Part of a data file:

***

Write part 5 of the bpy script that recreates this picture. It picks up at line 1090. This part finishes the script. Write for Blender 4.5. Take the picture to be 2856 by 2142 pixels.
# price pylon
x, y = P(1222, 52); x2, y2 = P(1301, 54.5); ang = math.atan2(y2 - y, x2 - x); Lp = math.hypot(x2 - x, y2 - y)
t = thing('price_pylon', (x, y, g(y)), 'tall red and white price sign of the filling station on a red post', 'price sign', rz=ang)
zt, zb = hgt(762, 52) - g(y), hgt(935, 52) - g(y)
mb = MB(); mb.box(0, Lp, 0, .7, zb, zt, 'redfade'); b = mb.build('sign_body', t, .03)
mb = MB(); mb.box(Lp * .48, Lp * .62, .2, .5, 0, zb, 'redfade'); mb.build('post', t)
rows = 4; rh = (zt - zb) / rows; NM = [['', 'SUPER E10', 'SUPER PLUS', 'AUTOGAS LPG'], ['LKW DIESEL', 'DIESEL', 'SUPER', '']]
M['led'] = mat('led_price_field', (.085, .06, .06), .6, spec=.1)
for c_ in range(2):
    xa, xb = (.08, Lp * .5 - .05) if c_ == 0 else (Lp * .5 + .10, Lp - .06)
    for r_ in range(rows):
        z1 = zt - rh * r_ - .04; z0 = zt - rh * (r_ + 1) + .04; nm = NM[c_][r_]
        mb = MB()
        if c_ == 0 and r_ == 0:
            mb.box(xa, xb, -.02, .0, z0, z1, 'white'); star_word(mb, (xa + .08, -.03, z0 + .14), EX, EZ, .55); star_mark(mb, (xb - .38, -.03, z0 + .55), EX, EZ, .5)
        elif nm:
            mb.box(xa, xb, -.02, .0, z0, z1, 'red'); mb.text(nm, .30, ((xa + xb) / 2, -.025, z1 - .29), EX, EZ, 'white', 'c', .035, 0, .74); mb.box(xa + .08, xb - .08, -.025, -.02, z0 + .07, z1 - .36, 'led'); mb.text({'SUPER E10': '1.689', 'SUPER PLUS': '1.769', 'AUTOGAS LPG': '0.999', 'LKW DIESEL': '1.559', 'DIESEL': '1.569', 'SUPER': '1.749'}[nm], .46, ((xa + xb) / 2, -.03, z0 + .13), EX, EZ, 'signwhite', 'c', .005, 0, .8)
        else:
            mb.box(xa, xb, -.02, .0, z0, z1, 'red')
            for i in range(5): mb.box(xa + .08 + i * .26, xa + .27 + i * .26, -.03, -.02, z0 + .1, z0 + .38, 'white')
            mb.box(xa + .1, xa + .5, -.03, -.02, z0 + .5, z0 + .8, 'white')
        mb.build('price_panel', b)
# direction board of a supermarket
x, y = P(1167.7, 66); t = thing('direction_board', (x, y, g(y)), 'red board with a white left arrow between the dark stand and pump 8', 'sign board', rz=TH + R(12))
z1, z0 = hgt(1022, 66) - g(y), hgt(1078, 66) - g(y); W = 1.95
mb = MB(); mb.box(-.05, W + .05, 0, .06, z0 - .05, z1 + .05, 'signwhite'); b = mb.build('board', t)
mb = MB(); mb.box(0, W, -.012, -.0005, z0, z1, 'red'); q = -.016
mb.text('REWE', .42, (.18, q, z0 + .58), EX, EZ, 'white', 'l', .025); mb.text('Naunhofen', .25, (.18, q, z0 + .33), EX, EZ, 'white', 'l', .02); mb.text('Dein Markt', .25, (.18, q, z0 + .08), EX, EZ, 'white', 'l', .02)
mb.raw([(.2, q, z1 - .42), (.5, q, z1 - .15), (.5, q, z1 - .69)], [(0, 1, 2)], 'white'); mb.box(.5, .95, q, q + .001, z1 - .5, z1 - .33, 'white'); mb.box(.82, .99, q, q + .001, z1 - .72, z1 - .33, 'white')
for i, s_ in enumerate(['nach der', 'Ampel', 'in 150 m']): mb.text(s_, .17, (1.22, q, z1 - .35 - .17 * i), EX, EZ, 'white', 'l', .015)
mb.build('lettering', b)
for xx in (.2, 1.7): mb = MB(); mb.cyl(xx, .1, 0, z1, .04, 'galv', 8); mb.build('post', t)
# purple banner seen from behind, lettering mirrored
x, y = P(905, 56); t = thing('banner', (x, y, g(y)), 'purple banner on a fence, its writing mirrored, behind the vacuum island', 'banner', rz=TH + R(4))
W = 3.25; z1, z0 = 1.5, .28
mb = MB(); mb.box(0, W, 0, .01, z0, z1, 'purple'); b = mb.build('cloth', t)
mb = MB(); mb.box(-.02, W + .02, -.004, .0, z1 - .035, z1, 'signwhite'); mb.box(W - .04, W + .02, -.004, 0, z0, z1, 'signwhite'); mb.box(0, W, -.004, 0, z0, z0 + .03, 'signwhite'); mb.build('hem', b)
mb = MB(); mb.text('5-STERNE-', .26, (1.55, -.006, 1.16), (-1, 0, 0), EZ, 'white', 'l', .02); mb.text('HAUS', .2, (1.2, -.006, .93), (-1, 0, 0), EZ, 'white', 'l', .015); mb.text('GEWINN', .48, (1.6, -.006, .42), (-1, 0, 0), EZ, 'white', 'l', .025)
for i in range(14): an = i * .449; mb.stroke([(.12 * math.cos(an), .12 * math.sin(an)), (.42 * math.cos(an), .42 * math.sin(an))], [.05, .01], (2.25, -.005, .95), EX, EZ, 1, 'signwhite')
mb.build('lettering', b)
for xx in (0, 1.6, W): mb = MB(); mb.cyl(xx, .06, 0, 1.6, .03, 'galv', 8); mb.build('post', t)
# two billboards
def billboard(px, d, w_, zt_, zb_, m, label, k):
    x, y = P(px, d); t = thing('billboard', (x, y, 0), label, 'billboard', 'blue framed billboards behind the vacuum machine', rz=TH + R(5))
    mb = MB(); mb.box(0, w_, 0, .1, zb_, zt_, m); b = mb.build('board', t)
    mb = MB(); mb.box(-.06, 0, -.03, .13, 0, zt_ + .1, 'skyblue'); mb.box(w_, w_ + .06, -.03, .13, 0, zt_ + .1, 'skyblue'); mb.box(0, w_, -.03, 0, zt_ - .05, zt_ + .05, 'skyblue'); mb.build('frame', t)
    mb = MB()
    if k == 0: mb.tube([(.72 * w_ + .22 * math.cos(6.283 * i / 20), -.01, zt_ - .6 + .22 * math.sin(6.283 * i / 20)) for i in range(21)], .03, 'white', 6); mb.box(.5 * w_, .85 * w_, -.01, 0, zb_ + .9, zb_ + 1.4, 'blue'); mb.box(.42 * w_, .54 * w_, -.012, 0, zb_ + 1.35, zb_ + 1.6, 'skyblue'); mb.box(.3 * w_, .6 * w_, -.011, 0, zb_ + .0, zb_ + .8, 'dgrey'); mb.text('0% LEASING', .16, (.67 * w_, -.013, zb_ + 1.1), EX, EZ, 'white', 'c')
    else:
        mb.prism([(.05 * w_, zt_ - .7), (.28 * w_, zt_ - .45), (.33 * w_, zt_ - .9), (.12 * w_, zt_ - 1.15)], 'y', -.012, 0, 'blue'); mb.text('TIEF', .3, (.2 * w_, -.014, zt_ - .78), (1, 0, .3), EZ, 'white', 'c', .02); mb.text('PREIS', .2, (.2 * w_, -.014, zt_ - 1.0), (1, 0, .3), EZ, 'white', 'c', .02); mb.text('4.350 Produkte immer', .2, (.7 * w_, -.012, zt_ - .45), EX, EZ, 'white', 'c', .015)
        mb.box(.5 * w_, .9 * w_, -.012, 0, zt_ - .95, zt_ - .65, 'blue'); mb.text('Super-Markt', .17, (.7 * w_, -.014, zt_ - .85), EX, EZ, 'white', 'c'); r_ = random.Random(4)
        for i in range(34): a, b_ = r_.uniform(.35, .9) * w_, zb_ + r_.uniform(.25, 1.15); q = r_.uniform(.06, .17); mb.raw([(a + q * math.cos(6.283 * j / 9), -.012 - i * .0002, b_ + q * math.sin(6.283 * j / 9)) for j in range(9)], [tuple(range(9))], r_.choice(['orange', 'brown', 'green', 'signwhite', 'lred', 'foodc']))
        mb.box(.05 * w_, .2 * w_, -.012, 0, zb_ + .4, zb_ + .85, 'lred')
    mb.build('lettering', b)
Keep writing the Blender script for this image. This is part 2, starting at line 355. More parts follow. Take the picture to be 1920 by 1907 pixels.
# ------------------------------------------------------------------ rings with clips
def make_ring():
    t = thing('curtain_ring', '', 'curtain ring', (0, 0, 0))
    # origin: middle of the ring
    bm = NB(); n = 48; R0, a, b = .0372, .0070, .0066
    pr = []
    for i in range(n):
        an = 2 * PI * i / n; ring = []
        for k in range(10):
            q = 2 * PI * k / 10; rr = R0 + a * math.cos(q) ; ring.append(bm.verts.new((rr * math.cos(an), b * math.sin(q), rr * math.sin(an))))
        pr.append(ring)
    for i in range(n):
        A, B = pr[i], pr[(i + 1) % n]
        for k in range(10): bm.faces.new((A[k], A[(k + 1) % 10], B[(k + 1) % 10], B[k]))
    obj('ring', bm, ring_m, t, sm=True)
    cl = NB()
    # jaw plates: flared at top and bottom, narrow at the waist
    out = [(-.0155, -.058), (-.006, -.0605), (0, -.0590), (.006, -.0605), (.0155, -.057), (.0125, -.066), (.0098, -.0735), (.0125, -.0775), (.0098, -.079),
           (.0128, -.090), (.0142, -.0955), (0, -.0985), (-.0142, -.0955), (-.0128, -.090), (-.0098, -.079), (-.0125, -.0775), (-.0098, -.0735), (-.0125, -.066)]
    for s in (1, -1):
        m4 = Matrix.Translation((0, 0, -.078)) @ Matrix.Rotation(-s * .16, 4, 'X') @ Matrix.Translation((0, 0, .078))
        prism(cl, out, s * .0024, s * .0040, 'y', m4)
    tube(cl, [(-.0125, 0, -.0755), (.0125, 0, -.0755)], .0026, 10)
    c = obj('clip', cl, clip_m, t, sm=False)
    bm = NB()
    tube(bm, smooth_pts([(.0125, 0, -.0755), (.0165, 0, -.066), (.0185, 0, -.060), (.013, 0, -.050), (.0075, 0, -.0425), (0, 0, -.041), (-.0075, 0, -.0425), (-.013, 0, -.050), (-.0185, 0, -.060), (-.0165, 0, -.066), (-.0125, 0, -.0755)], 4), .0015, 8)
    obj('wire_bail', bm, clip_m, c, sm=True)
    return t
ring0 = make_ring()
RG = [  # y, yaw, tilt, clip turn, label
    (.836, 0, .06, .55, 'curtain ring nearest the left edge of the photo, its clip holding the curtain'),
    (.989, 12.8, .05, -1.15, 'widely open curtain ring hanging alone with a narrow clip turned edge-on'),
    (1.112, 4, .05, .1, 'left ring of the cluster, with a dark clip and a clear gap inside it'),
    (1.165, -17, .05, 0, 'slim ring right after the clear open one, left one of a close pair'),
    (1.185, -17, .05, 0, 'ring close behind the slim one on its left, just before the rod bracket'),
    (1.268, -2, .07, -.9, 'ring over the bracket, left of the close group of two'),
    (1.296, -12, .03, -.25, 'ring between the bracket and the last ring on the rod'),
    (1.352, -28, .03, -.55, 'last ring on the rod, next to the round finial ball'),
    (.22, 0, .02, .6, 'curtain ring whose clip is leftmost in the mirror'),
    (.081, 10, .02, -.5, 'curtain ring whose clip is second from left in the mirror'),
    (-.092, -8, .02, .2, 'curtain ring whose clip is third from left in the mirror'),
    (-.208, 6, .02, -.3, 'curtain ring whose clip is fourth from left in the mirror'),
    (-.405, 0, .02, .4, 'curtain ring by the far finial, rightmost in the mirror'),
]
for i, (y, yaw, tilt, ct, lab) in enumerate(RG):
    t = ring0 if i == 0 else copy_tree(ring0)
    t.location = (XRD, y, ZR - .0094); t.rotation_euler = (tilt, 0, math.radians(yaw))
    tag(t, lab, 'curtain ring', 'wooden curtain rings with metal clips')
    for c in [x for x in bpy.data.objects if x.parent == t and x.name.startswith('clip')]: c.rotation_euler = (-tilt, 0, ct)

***

PROBLEM: Copy out every line of the data that includes the word "picture".

TASK SOLUTION:
Write part 5 of the bpy script that recreates this picture. It picks up at line 1090. This part finishes the script. Write for Blender 4.5. Take the picture to be 2856 by 2142 pixels.
Keep writing the Blender script for this image. This is part 2, starting at line 355. More parts follow. Take the picture to be 1920 by 1907 pixels.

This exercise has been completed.